Jonathan Wilkinson, the federal minister of natural resources and energy, has said that developing the clean electricity grid of the future — the cleaner and bigger grid we need to support a a net-zero economy — is a «nation-building project akin to the building of the railway.»

Comparisons to Canada's great accomplishment of the 19th century require some caveats now. But setting aside the worst elements of the railway's construction, the comparison suggests both the importance of the work and the effort that will be required to finish it. From conception to the last spike, the national railway project took 14 years to complete.

So how's it going so far?

«I think it's going better than what a lot of people might think when they hear different things in the media,» Wilkinson said in an interview last month.

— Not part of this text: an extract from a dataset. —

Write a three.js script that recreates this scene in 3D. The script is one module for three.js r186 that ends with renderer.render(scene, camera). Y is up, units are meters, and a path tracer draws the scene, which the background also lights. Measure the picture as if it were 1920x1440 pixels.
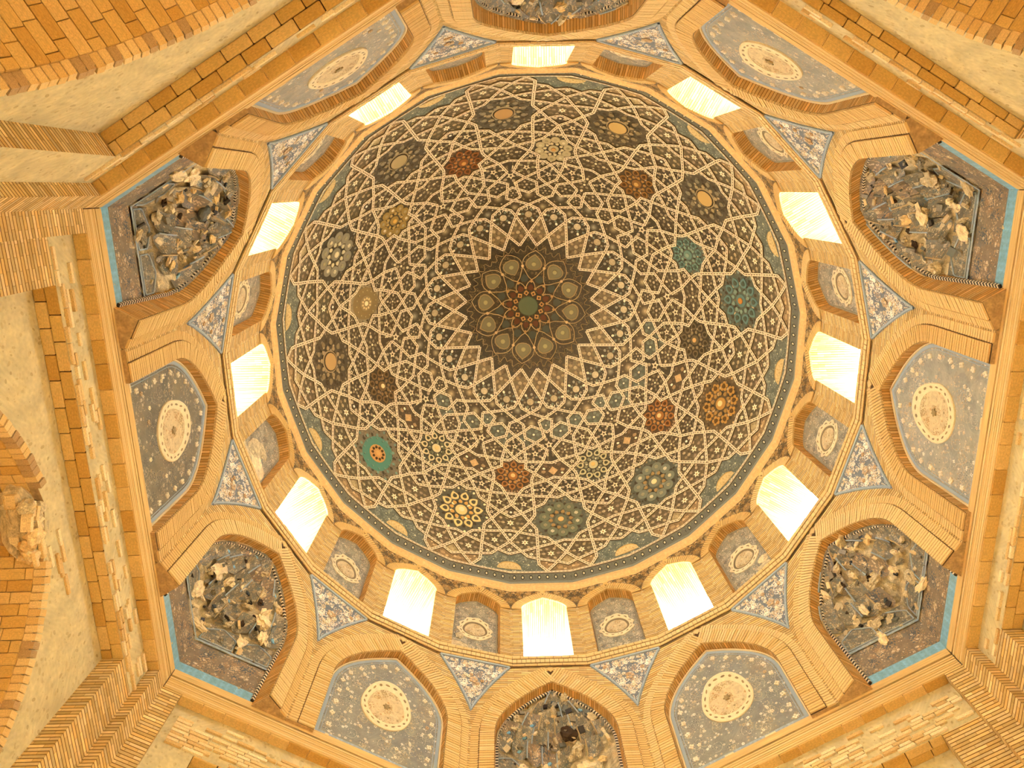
import * as THREE from 'three';
import { mergeGeometries } from 'three/addons/utils/BufferGeometryUtils.js';
import { ImprovedNoise } from 'three/addons/math/ImprovedNoise.js';

// ---------------------------------------------------------------- camera, sky, sun, exposure
const scene = new THREE.Scene();
const camera = new THREE.PerspectiveCamera(55.565, 4 / 3, 0.05, 400);
camera.position.set(-0.6896, 1.6, 3.0463);
camera.up.set(0.0226277, 0.2599608, 0.965354);
camera.lookAt(-0.6896 + 0.0110205, 1.6 + 0.9654777, 3.0463 - 0.2602524);
scene.background = new THREE.Color(0.93, 1.0, 1.04);
scene.backgroundIntensity = 6.0;
const sun = new THREE.DirectionalLight(new THREE.Color(1.0, 0.99, 0.93), 26);
sun.position.set(-14, 46, 16);
sun.castShadow = true;
Object.assign(sun.shadow.camera, { left: -30, right: 30, top: 30, bottom: -30, near: 1, far: 120 });
sun.name = 'sun';
scene.add(sun, sun.target);
const renderer = new THREE.WebGLRenderer({ antialias: true });
renderer.toneMapping = THREE.LinearToneMapping;
renderer.toneMappingExposure = 5.2;
renderer.shadowMap.enabled = true;

// ---------------------------------------------------------------- helpers
const RAD = Math.PI / 180, FL = 1.6;               // heights below are measured from the eye; the floor lies FL lower
let seed = 12345;
const rnd = () => { seed = (seed + 0x6d2b79f5) | 0; let t = Math.imul(seed ^ (seed >>> 15), 1 | seed); t = (t + Math.imul(t ^ (t >>> 7), 61 | t)) ^ t; return ((t ^ (t >>> 14)) >>> 0) / 4294967296; };
const rr = (a, b) => a + (b - a) * rnd();
const pick = (a) => a[Math.floor(rnd() * a.length)];
const perlin = new ImprovedNoise();
const used = {};
const numbered = (n) => { used[n] = (used[n] ?? -1) + 1; return used[n] ? n + '_' + String(used[n]).padStart(3, '0') : n; };
const shade = (o) => { o.castShadow = o.receiveShadow = true; return o; };
function mesh(name, geo, mat, parent) { const m = shade(new THREE.Mesh(geo, mat)); m.name = numbered(name); parent.add(m); return m; }
function part(name, geo, mat, parent) { const m = shade(new THREE.Mesh(geo, mat)); m.name = name; parent.add(m); return m; }
// a frame on the face of the hall that looks to azimuth az: x to the right, y up, z inwards; its origin lies a metres from the axis
function place(o, az, a, z = -FL) { const t = az * RAD; o.position.set(a * Math.sin(t), z + FL, -a * Math.cos(t)); o.rotation.y = -t; return o; }
function thing(name, label, category, group, az, a, z) {
  const o = new THREE.Group(); o.name = numbered(name); scene.add(place(o, az, a, z));
  o.userData = { label, category }; if (group) o.userData.group = group;
  return o;
}
function struct(name) { const o = new THREE.Group(); o.name = numbered(name); o.userData.kind = 'structure'; scene.add(o); return o; }
function sub(name, parent, az, a, z) { const o = new THREE.Group(); o.name = name; parent.add(az === undefined ? o : place(o, az, a, z)); return o; }
const stuff = (m) => { m.userData.kind = 'stuff'; return m; };
function quads(rows, closed = false) {              // rows of [x,y,z,u,v]; a sheet between them
  const p = [], uv = [], ix = [], n = rows[0].length;
  for (const r of rows) for (const q of r) { p.push(q[0], q[1], q[2]); uv.push(q[3] ?? 0, q[4] ?? 0); }
  for (let i = 0; i + 1 < rows.length; i++) for (let j = 0; j + 1 < n; j++) { const a = i * n + j, b = a + 1, c = a + n, d = c + 1; ix.push(a, b, d, a, d, c); }
  const g = new THREE.BufferGeometry();
  g.setAttribute('position', new THREE.Float32BufferAttribute(p, 3)); g.setAttribute('uv', new THREE.Float32BufferAttribute(uv, 2)); g.setIndex(ix); g.computeVertexNormals();
  return g;
}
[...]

The minister said this at the end of a year that saw no small number of stories about federal-provincial conflicts over electricity. A new year of headlines began in earnest this week when the Alberta government tried to drag the federal government's clean electricity regulations into a debate about the province's grid and its ability to withstand a recent cold snap.

But maybe the great nation-building project of the 21st century isn't going so badly after all. Or maybe it doesn't have to.

In one respect, Canada is already a long way down the track toward building the kind of clean grid it needs. Approximately 80 per cent of the electricity used in Canada comes from non-emitting sources.

But Canada's grid also isn't a single, integrated system. Each province governs its own grid and interprovincial integration is limited. And that 80 per cent figure hides some important regional differences.